Celles que donnent à voir les quelque 300 pièces exposées à l’Orangerie au titre de «sources et influences extra-occidentales». Comprendre : la confrontation des dadaïstes avec les cultures océanienne, amérindienne, asiatique et surtout africaine, considérées jusque-là par l’Occident comme «barbares» ou «archaïques».
Habilement disposés en résonance, de manière à presque gommer les différences, les créations Dada y sont présentées face à leurs nouvelles sources de l’époque.
La «tête mécanique» de Raoul Hausmann, dite également «L’esprit de notre temps», côtoie par exemple une statuette magique de la république du Congo. Les masques de Marcel Janco se fondent dans un mur de visages «primitifs» africains ou asiatique.
«Nous pensions… que l’art primitif était vraiment de l’art», disait ce graveur et sculpteur roumain, ami de Tristan Tzara, venu à Zurich étudier l’architecture.
Les arts africains, une planche de salut pour les insurgés de l'art
Outre les tableaux et dessins intégrant jusqu’à la catharsis l’esthétique africaine, l’exposition fait la part belle aux femmes du mouvement. Les poupées et les collages de Hannah Höch, réalisées en toute «absence d’inhibition», ou les objets en perles et marionnettes en bois confectionnées par Sophie Taeuber, témoignent d'un processus fusionnel opéré avec ces cultures.
Une planche de salut pour ces insurgés de l’art, qui voyaient dans les tranchées de Verdun l’échec cuisant de toute une civilisation se prétendant «instruite» et «civilisée».
La découverte de ces sources nouvelles avait été rendue possible par le travail d’écrivains et critiques d’art d’avant-garde tels Guillaume Apollinaire ou Carl Einstein.
Dans son ouvrage Negerplastik ou Sculpture nègre, publié en 1915, ce dernier avait été un des premiers à publier des reproductions de statuettes et fétiches africains et à faire l’éloge de la force créatrice de cet art.

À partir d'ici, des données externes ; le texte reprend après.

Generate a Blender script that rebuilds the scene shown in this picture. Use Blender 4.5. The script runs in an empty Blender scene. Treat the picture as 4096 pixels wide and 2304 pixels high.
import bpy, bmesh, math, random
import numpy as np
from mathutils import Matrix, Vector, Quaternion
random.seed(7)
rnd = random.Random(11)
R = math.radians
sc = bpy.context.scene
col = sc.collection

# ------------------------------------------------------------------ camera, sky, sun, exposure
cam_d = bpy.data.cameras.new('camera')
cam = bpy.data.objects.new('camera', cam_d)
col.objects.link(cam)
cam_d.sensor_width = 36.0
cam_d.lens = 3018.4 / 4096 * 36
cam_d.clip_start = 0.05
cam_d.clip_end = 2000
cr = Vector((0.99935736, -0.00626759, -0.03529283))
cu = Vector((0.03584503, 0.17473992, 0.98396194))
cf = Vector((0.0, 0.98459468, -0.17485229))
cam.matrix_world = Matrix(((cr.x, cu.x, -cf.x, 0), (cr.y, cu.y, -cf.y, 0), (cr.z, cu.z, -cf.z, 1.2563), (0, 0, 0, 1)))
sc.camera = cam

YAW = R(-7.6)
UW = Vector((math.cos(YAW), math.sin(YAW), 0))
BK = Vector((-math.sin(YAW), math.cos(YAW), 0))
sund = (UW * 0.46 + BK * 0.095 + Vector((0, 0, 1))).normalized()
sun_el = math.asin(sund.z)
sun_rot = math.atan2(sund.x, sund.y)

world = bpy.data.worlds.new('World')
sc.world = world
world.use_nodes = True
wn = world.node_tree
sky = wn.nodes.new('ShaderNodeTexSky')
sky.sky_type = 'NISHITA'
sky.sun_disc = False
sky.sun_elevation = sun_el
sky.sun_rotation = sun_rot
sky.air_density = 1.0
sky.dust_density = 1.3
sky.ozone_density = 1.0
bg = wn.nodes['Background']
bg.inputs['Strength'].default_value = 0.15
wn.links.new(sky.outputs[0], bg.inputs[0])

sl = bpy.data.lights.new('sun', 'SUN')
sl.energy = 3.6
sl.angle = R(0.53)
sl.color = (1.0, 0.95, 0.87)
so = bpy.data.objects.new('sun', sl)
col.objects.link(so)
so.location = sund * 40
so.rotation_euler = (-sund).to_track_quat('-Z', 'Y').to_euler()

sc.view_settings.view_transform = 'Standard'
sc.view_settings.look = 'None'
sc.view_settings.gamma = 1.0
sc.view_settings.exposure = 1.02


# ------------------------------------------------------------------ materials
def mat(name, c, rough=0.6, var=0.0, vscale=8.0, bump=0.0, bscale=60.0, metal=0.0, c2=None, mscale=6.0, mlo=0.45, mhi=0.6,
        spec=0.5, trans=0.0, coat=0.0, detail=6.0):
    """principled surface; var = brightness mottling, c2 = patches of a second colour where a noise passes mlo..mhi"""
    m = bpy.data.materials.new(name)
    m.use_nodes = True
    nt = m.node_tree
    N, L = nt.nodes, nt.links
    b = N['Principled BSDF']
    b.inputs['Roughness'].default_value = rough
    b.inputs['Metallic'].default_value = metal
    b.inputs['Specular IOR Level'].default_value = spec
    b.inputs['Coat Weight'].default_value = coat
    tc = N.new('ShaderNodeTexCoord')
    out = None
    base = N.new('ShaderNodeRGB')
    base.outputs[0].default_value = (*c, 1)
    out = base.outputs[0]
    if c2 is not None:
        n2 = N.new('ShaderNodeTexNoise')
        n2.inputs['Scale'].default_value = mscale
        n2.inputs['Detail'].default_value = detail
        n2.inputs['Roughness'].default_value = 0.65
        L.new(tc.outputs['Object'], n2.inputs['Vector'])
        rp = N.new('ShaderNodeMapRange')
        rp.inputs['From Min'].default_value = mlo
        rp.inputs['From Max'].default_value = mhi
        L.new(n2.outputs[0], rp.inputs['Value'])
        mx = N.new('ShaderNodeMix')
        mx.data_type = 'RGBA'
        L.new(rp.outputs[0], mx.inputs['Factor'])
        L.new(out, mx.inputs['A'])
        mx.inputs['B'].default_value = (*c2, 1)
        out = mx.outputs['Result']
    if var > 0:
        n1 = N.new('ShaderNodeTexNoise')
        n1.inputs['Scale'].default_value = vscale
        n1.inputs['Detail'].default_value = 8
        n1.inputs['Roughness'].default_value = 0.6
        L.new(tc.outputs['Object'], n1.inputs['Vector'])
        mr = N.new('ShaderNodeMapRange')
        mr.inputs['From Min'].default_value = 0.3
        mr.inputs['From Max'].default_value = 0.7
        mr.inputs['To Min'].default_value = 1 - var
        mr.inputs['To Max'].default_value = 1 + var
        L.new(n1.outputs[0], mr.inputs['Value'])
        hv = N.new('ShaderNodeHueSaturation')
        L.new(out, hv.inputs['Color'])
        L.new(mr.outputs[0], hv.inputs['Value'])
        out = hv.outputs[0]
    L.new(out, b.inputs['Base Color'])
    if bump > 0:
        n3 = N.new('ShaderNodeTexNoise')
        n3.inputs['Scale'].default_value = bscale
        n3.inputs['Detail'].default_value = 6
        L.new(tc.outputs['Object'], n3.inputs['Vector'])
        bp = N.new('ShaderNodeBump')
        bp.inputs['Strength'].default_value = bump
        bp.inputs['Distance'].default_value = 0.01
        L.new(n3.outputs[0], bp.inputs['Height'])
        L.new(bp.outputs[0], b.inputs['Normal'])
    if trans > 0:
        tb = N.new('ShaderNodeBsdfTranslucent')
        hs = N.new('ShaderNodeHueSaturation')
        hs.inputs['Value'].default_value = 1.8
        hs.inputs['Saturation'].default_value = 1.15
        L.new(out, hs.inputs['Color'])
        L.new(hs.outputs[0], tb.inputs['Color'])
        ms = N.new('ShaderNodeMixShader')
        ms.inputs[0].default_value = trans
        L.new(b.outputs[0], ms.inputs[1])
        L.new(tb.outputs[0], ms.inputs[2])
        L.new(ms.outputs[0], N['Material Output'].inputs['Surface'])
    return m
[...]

Autre artisan du changement de perception des arts dits «nègres» et renommés désormais «arts premiers», Paul Guillaume. Un galeriste et collectionneur parisien qui contribuera à la diffusion des arts extra-européens.

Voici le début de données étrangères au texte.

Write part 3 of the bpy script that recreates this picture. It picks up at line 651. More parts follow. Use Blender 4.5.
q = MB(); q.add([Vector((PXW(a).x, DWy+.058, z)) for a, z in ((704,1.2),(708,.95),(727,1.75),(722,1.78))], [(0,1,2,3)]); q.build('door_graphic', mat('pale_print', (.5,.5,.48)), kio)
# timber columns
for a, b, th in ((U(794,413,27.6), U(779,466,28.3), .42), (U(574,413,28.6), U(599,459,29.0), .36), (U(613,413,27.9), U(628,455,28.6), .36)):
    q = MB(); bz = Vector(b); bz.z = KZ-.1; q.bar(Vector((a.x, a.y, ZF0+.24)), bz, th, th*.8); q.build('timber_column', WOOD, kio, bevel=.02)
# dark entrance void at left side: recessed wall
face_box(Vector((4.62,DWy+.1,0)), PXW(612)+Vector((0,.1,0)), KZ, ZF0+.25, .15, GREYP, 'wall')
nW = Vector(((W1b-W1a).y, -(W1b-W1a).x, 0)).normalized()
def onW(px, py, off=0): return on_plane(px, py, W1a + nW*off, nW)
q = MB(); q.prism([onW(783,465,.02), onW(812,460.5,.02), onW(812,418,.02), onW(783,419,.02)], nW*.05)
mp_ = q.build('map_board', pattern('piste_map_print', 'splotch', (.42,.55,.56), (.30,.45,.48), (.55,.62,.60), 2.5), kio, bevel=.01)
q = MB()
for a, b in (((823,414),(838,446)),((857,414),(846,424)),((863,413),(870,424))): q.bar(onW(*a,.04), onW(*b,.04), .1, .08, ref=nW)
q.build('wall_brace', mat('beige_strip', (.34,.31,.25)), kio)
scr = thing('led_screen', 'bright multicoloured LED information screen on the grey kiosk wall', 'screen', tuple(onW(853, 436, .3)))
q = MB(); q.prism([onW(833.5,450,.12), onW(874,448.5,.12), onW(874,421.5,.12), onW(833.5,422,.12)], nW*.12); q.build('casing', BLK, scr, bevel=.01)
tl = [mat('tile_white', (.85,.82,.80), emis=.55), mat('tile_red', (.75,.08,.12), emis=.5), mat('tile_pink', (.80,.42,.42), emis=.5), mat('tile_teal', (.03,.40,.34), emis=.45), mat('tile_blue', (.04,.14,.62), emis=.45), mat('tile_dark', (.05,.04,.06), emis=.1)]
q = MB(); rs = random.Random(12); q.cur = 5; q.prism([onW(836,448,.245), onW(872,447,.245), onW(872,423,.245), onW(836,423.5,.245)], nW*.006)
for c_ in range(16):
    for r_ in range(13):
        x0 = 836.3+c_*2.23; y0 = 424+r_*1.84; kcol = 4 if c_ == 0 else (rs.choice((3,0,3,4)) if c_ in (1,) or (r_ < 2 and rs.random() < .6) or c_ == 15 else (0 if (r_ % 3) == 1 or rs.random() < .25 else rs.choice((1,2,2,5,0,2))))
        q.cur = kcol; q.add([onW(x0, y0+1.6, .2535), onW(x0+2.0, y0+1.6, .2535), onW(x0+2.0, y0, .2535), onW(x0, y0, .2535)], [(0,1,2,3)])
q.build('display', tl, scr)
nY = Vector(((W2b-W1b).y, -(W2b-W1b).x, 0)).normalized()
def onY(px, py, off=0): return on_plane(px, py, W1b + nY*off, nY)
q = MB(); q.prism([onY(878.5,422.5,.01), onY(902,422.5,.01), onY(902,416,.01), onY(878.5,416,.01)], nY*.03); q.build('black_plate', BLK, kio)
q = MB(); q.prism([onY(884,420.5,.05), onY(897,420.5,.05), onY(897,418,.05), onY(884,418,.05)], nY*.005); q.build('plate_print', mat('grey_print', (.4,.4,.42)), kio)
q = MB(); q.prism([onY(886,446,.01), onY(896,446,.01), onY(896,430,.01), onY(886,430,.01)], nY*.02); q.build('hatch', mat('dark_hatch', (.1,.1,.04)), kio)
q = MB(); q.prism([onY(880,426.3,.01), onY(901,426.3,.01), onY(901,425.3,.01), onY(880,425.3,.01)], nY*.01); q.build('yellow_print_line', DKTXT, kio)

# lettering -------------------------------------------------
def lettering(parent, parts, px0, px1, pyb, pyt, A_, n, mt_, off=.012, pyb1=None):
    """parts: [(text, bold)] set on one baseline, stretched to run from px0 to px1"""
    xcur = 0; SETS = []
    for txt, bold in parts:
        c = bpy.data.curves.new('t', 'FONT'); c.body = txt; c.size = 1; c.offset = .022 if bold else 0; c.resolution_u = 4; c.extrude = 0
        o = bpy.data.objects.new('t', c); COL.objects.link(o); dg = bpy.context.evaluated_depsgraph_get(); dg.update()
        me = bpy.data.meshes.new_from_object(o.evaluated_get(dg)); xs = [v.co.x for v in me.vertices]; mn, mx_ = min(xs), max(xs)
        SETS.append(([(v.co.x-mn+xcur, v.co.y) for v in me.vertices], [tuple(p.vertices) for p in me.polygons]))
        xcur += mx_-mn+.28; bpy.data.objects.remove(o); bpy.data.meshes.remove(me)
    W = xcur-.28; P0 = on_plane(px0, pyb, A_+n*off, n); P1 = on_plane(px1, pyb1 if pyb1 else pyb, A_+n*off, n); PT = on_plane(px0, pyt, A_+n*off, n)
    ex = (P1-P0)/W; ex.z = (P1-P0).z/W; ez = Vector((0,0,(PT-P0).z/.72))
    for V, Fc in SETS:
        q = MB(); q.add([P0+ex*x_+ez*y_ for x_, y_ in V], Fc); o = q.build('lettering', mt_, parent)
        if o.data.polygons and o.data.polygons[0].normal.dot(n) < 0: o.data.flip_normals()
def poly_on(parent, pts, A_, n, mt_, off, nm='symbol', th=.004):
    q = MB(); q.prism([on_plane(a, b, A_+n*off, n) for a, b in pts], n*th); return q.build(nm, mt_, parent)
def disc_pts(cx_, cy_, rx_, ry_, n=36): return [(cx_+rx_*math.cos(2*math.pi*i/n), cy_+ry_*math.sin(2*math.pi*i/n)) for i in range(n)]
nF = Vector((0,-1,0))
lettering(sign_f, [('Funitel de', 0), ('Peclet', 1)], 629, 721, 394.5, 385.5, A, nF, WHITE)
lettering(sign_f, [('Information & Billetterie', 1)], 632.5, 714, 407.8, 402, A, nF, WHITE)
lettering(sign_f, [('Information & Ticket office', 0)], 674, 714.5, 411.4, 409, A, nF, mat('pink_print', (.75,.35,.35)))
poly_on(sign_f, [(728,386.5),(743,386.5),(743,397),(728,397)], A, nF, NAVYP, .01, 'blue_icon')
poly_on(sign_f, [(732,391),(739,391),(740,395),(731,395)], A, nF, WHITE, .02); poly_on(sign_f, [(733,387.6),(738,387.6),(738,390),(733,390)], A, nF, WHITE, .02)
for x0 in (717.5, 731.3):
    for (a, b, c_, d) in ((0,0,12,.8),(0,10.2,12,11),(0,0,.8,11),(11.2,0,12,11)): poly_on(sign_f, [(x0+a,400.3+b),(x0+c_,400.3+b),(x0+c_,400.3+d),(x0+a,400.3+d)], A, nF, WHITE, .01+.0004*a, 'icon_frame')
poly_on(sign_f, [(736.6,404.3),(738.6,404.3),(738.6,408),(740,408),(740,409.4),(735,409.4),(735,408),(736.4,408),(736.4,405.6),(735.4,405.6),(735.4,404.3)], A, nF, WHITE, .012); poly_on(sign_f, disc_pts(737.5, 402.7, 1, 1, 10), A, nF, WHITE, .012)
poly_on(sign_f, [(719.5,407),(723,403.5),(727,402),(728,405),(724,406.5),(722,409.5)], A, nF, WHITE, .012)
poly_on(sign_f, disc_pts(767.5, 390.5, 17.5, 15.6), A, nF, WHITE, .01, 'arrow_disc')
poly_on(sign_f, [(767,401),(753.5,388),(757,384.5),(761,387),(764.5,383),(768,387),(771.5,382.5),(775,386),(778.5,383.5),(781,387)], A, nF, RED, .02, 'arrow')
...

C’est lui qui fournira des œuvres pour une première exposition, en 1917, réunissant des œuvres d’art dadaïstes et africaines «dialoguant sans hiérarchie», à la galerie Corray à Zurich.

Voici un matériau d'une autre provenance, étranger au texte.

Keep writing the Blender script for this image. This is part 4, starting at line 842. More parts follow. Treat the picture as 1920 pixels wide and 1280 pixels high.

Dada, un antidote à la tentation belliciste
Donné pour mort aux environs de 1924 par André Breton, qui en avait fait partie un court moment avant de devenir le pape du mouvement surréaliste, le mouvement Dada est en constante résurrection. Notamment dans les périodes de fortes crispations politique et militaire, comme c’est le cas en ce moment sur la planète.
Les expositions relatives à cette nébuleuse de l’art, qui a rallié des électrons libres de l’art de Berlin, Hanovre, Cologne et rayonné à Paris, Barcelone et New York, sonnent régulièrement comme un avertisseur d’incendie.
En prônant le nécessaire «entrelacement des contraires et de toutes les contradictions», l’esthétique Dada propose également l’antidote idéal à toute tentation de basculer à nouveau dans la tourmente guerrière.